Wikinvest Wire

Monday, February 19, 2007

Bloomberg On Frontier Markets

Here is a good article on Frontier Market investing. I have been on board with this for many months and continue to believe this asset class has a place in a diversified portfolio (more components than a lazy portfolio).

Personally I can't read enough about this stuff but as far as its weight in a portfolio; 2% is probably sufficient.
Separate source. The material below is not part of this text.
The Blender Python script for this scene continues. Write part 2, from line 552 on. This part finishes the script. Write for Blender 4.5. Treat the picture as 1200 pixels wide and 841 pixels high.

On a personal note UPS called and the new laptop will be here this afternoon, thanks to readers for all the help from a couple of weeks ago.

4 comments:

Russ said...

Roger,

Good stuff, but the comment that 2% is sufficient caught my attention. I used to think that a minimal allocation to any asset class was 3% but over time I have increased that to basically 5%.
Any thoughts on how you make this type of decision?
Thanks,
Russ

Anonymous said...

Article gives both bull and bear view,and gives clue as to where to look for oef choice of vehicle. Left feeling, wow is this speculative investing...but, I'ld like to get in..but, when? If using oef's, can't really trade when the mmkts go south. Pick an entry and hold?

Bluzer said...

Do any vehicles, such as CEF,OEFs or ETFs, exist to enable small investors such as myself (5'3") to ride these markets?

Thanks

T said...

The United States was a "frontier market" in the 1800's for European investors in a similar investment mode. It is worth noting that most European investors lost a lot of money in the US at that time (1830-80). Why? Probably the usual: war, societal change, unstable currency, criminal enterprises operating as investment companies, over-hyped stock, et al. Conversely, the few insiders who manipulated the markets (Vanderbilt, Morgan, etc.) became titans of wealth. Kind of like the 2007 edition of frontier areas of the world. Count me in anyway!
Yee-haaaa....roll 'em, roll 'em, roll 'em.